The results for millennials and Gen Zs were particularly striking with 80 per cent and 94 per cent respectively saying companies should address social and environmental issues outside of their own business activities. Interestingly, 76 per cent of millennials said they would take a pay cut to work for a socially responsible employer.

Investor activism is another CSR change driver with companies being held to account for their social policies in areas like diversity and inclusion. And this makes solid business as well as social sense. A good diversity and inclusion score can be good for business with a growing body of evidence to show that greater gender diversity in organisations can improve bottom line results.

Research carried out on companies by S&P Global Market Intelligence found that those with female CFOs generated $1.8 trillion (€1.51 trillion) more in gross profit than the average for their sector during the period from the end of 2002 to May 31, 2019. Companies with female CFOs also experienced bigger stock price returns in comparison to firms with male CFOs during their first two years in the role.

Ending poverty

It’s been some time coming but more and more companies are incorporating the UN’s 17 sustainable development goals (SDGs) into their CSR efforts.
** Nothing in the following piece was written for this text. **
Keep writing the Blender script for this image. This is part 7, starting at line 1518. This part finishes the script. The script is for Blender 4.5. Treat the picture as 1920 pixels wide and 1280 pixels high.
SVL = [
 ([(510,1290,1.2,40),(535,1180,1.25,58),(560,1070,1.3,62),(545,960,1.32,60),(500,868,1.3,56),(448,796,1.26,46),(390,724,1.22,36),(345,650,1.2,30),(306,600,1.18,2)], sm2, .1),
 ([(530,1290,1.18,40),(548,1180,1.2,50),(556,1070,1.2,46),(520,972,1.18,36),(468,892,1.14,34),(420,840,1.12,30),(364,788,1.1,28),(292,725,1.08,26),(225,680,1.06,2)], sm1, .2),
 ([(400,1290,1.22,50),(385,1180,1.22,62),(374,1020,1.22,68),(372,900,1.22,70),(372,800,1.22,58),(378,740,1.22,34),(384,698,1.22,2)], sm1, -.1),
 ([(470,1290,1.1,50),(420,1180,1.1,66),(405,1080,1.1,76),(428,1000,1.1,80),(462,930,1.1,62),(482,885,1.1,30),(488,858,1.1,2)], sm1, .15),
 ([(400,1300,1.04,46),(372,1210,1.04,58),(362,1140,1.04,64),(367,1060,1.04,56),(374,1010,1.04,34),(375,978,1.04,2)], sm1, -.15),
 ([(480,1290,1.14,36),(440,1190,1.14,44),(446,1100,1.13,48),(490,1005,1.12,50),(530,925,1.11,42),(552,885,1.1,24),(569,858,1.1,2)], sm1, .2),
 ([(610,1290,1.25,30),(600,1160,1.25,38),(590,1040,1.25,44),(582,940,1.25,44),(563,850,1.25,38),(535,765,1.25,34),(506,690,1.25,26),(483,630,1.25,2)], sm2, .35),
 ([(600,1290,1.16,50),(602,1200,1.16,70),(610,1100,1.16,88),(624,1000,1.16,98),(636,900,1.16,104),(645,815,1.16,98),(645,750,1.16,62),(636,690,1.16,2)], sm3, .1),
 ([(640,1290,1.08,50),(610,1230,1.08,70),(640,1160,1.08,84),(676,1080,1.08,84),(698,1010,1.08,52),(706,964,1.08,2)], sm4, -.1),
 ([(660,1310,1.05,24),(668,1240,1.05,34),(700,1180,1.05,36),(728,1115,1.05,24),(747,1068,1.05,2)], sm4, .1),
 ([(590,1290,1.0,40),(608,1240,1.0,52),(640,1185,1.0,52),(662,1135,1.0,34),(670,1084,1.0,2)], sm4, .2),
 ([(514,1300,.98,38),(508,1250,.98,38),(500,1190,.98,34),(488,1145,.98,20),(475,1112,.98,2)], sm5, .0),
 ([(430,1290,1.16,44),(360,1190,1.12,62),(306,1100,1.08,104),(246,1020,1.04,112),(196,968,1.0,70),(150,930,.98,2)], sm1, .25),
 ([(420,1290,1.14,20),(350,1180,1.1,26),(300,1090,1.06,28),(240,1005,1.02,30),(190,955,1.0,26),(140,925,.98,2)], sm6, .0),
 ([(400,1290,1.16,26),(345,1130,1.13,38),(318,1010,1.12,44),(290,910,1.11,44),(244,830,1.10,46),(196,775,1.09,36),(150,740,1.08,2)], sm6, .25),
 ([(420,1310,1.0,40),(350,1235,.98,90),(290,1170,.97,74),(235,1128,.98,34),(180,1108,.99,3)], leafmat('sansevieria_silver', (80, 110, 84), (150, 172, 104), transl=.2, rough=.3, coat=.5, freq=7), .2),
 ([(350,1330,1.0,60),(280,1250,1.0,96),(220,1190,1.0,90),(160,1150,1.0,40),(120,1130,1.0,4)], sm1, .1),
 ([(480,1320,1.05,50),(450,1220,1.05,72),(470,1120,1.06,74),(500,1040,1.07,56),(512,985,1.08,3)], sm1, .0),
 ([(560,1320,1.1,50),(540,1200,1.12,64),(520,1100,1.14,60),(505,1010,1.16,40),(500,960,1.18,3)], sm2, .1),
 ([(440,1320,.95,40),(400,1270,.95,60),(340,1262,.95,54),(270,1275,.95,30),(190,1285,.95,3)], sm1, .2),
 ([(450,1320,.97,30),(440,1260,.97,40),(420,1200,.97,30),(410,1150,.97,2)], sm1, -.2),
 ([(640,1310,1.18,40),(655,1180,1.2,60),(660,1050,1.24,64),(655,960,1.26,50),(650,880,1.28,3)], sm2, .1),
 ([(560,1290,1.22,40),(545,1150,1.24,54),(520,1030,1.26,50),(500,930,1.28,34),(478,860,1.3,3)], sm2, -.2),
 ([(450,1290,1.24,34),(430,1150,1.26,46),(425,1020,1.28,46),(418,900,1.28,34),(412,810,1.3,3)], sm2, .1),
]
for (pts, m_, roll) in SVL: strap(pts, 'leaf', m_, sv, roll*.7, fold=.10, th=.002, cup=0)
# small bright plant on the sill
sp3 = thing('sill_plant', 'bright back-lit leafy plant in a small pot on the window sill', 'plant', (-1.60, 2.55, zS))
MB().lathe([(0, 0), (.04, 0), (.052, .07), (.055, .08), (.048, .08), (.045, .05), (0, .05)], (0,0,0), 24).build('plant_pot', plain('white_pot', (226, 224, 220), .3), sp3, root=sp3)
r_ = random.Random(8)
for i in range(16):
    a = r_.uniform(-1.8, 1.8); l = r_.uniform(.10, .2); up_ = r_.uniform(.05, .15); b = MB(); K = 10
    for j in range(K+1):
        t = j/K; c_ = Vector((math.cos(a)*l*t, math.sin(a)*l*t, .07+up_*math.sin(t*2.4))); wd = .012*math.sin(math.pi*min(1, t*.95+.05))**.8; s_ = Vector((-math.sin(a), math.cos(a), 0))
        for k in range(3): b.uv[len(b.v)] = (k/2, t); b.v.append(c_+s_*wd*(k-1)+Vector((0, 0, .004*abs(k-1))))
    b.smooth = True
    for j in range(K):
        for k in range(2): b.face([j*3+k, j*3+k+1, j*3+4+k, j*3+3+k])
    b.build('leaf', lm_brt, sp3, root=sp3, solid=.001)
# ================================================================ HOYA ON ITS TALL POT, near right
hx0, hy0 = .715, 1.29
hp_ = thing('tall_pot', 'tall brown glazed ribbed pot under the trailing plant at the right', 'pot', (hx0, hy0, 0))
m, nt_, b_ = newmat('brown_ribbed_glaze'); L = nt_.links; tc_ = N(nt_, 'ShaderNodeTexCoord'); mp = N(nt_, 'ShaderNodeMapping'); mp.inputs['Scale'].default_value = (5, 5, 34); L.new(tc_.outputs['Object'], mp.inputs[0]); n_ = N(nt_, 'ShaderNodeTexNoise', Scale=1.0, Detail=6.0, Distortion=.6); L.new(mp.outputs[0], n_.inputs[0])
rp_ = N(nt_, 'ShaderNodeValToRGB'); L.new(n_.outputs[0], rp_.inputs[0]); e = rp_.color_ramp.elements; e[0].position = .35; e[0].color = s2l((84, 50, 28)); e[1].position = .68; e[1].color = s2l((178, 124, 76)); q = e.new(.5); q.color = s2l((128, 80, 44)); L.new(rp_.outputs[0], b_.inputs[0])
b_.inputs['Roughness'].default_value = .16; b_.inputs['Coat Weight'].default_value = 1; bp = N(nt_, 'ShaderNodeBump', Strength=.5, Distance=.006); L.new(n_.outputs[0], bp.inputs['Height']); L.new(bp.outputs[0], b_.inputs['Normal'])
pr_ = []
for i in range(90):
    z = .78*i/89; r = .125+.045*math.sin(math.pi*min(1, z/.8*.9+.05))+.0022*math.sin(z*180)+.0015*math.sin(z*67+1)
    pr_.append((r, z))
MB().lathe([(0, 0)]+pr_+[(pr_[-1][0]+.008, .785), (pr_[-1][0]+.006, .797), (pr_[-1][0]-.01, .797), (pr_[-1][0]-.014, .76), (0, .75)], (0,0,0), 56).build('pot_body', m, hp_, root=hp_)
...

The SDGs explicitly recognise that ending poverty and other inequalities must accompany actions that improve health and education, and drive economic growth, while tackling climate change and working to preserve oceans and forests.

The commercial opportunities for business solutions to the SDGs are very attractive. A commission chaired by former Unilever CEO Paul Polman reported in 2018 that meeting the SDGs offers a $12 trillion (€10 trillion) business opportunity.

Progress has been slow so far, however. A report from investment research firm MSCI earlier this year measured 8,550 publicly listed companies worldwide against their alignment to SDGs. The bad news is that just 0.2 per cent of companies were strongly aligned to the SDGs.

In better news, companies fell mostly in the middle of the alignment scale with 38 per cent aligned and almost 55 per cent were misaligned or neutral.

And change does appear to be coming. In March, more than 3,000 individuals and organisations representing trillions of euro in assets under management signed up to the UN principles of responsible investment. This will see investment managers around the world judging companies by their performance against SDGs.